Mattis, on his first trip to Iraq as Pentagon chief, is hoping to assess the war effort as U.S.-backed Iraqi forces launch a new push to evict Islamic State militants from their remaining stronghold in the city of Mosul.
But he is likely to face questions about Trump’s remarks and actions, including a temporary ban on travel to the United States and for saying America should have seized Iraq’s oil after toppling Saddam Hussein in 2003.
Trump told CIA staff in January: “We should have kept the oil. But okay. Maybe you’ll have another chance.”
Mattis, however, flatly ruled out any such intent. “We’re not in Iraq to seize anybody’s oil,” he told reporters traveling with him.
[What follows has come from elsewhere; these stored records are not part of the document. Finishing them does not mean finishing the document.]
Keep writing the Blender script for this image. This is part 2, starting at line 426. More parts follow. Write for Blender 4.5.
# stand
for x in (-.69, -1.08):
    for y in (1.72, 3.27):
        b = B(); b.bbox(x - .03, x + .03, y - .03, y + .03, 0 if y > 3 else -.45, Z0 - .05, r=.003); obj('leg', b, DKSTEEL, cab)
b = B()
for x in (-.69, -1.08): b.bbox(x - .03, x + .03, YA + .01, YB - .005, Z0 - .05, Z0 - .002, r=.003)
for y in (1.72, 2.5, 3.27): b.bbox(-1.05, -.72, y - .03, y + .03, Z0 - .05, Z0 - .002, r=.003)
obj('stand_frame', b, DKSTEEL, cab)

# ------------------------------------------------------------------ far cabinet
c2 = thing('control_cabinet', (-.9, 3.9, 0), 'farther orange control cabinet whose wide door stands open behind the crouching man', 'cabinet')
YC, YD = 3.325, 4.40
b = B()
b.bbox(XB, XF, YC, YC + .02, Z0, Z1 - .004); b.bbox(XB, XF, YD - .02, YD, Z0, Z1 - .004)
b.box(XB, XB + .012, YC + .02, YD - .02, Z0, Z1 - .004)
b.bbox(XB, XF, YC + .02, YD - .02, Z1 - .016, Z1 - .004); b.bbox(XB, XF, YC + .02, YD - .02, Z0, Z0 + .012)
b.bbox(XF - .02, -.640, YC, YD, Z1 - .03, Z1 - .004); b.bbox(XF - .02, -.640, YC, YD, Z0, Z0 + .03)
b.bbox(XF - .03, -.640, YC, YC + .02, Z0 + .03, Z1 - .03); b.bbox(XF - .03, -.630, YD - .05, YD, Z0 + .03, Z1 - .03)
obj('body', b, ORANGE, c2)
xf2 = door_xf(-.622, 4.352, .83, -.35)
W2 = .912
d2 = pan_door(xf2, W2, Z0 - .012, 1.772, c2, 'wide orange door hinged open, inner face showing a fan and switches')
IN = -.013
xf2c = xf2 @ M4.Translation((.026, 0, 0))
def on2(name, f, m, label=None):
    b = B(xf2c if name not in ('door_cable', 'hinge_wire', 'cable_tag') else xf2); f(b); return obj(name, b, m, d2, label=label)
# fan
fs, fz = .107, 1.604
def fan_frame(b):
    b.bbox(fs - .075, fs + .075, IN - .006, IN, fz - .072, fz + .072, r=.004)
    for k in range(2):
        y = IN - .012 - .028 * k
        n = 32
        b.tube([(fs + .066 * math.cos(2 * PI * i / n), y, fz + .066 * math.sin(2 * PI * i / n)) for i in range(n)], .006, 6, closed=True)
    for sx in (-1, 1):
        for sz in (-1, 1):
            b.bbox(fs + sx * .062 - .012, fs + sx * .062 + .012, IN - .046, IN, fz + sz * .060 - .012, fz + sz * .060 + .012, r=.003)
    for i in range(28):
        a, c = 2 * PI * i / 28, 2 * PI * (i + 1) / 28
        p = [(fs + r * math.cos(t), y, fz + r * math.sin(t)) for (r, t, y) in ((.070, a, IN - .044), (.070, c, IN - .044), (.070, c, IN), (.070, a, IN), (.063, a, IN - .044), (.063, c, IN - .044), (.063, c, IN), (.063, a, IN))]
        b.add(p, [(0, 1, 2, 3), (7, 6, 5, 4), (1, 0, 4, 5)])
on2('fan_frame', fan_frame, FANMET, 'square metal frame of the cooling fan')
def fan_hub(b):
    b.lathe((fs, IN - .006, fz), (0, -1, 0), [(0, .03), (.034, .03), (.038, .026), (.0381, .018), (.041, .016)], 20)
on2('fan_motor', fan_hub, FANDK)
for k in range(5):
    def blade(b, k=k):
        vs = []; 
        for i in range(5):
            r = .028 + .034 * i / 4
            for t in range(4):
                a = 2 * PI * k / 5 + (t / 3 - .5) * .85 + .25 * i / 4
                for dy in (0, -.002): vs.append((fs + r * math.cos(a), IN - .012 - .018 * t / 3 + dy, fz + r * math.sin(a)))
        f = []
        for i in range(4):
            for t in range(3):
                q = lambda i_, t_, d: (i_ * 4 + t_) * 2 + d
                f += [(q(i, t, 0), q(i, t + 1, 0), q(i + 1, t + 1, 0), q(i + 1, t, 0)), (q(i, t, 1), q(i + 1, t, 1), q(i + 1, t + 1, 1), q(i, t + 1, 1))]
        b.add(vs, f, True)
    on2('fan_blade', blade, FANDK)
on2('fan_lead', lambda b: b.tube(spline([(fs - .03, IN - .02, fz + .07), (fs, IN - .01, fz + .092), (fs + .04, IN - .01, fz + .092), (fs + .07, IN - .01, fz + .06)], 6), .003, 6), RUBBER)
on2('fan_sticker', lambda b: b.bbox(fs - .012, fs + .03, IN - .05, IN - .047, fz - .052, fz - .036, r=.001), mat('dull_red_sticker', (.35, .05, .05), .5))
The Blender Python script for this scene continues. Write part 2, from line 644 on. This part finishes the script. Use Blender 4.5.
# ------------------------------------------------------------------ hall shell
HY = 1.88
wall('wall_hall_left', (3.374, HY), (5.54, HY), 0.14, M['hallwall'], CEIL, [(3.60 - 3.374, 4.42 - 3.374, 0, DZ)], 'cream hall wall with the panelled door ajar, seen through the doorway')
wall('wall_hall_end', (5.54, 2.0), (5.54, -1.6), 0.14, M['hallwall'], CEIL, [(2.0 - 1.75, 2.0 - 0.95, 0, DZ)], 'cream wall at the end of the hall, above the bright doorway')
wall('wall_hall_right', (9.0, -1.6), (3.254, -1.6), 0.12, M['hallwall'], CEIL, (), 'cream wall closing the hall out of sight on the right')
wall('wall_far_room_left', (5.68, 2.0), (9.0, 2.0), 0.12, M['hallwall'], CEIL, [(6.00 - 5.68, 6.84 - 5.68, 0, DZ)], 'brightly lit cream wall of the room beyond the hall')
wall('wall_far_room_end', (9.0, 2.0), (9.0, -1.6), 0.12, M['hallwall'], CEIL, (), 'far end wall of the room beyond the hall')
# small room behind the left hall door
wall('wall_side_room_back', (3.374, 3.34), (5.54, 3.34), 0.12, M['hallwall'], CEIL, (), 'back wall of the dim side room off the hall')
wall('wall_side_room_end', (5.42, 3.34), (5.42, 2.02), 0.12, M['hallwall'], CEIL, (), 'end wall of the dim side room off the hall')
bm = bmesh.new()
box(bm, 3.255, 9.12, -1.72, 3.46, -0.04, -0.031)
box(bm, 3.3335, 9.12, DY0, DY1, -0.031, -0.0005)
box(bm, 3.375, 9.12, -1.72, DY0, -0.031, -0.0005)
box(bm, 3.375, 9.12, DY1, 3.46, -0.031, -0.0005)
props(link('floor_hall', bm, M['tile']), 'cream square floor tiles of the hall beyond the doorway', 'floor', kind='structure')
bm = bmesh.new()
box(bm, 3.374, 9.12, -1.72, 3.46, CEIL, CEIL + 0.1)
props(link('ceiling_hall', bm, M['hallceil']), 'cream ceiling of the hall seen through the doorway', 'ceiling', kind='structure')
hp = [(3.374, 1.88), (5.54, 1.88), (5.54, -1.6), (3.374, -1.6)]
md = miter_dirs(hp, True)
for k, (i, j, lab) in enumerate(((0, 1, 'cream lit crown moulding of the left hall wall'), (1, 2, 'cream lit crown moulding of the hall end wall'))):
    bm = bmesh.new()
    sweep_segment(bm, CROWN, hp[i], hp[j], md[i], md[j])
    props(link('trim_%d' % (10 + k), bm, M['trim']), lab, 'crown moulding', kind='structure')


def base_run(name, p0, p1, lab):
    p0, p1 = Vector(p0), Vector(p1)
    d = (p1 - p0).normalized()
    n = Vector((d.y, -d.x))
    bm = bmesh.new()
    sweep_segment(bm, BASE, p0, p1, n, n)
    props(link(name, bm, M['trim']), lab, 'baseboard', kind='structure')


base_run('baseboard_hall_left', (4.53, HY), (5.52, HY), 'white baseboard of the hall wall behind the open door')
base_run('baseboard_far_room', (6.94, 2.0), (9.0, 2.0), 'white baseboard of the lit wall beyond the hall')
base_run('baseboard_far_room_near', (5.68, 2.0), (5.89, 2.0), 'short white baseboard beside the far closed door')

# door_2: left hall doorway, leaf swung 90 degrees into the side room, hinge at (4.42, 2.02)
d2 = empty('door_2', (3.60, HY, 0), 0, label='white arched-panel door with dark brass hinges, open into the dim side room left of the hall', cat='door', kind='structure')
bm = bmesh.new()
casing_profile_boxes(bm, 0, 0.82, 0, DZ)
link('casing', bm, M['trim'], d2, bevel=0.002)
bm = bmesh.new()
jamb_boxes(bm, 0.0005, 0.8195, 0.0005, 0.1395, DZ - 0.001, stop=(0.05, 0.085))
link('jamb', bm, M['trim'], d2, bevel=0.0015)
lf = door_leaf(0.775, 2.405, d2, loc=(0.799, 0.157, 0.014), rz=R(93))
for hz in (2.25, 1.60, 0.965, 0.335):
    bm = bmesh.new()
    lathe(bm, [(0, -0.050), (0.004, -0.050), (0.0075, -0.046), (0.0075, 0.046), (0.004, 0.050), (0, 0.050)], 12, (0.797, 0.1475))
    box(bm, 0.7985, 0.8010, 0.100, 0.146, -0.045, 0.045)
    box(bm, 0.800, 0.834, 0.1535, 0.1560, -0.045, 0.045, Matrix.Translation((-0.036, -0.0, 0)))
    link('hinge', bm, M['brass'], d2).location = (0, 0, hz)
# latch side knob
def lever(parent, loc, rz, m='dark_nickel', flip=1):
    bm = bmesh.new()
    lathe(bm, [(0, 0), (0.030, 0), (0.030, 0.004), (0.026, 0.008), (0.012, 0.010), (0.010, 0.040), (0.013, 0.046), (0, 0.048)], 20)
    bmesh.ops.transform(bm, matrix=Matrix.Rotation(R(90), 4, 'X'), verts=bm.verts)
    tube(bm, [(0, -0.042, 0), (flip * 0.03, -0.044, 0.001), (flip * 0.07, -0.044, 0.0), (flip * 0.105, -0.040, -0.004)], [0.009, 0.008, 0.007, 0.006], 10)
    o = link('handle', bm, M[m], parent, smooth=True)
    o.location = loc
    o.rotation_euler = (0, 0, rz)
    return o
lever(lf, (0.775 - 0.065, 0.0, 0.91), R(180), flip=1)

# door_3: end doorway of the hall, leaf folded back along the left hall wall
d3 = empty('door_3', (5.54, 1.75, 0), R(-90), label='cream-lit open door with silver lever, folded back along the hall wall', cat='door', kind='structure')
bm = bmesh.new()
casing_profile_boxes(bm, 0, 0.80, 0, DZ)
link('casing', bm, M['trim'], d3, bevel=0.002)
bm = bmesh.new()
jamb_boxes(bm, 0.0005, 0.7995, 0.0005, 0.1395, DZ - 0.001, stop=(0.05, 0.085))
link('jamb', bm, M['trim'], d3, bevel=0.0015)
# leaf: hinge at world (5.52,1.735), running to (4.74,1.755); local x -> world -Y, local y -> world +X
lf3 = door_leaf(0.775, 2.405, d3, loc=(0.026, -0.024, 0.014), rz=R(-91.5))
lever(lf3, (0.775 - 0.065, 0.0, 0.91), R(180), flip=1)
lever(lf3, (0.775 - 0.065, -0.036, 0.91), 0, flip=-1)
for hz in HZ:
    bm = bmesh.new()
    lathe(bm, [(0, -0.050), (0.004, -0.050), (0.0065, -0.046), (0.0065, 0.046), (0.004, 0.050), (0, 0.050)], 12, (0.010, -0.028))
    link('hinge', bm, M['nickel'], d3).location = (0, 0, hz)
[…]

His remarks are the latest example of his policy differences with Trump. Trump has acknowledged that Mattis did not agree with him about the usefulness of torture as an interrogation tactic but, in a sign of Mattis’ influence, said he would defer the matter to his defense secretary.
Mattis has also been more critical than Trump of Russian President Vladimir Putin, and distanced himself from Trump’s labeling of the media as “the enemy of the American people,” saying he had no problems with the press.
A retired Marine general who led American troops in Iraq, Mattis has also sought an exemption from Trump’s travel ban for Iraqis who served with U.S. troops, including translators.
He said he had not seen a new executive order which the administration is considering. “But I right now am assured that we will take steps to allow those who have fought alongside us, for example, to be allowed into the United States,” Mattis said.
MOSUL CAMPAIGN
Mattis is finalizing plans at Trump's request to accelerate the defeat of Islamic State and is expected to meet senior U.S. and Iraqi officials in Iraq.
His visit comes a day after Iraqi Prime Minister Haider al-Abadi announced the start of the ground offensive on western Mosul, where Islamic State militants are essentially under siege along with an estimated 650,000 civilians.
The insurgents were forced out of the east of the city last month after 100 days of fighting.
The U.S. commander in Iraq, Army Lieutenant General Stephen Townsend, has said he believes U.S.-backed forces will recapture both of Islamic State's major strongholds - Mosul and the city of Raqqa in Syria - within the next six months.
The defense secretary's strategy review could lead to additional deployment of U.S. forces, beyond the less than 6,000 American troops deployed to both Iraq and Syria today.
Experts say the Pentagon may also look at increasing the number of attack helicopters and air strikes and bringing in more artillery, as well as granting greater authority to battlefield commanders fighting Islamic State.
The future for U.S. forces in Iraq, and for Iraq's fragmented society, is unclear once the hardline Sunni group has been expelled from Mosul.
Mattis told the Senate last month that the top U.S. goal in Iraq should be "to ensure that it does not become a rump state of the regime in Tehran", which has close ties with the Shi'ite political elite ruling Iraq.
A power struggle appears to be taking root between Iraq's Shi'ite leaders. Influential cleric Moqtada al-Sadr, who is openly hostile to Washington's policies in the Middle East, has begun mobilizing supporters ahead of parliamentary and provincial elections.
Sadr on Monday said the government should demand the withdrawal of U.S. and allied forces after the battle of Mosul.
"The Iraqi government has to demand that all occupying and so-called friendly forces leave Iraq in order to preserve the prestige and the sovereignty of the state," he said.
Sadr's main rival is former prime minister Nuri al-Maliki, a pro-Iranian politician re-emerging as a possible kingmaker or even for a return to the premiership itself.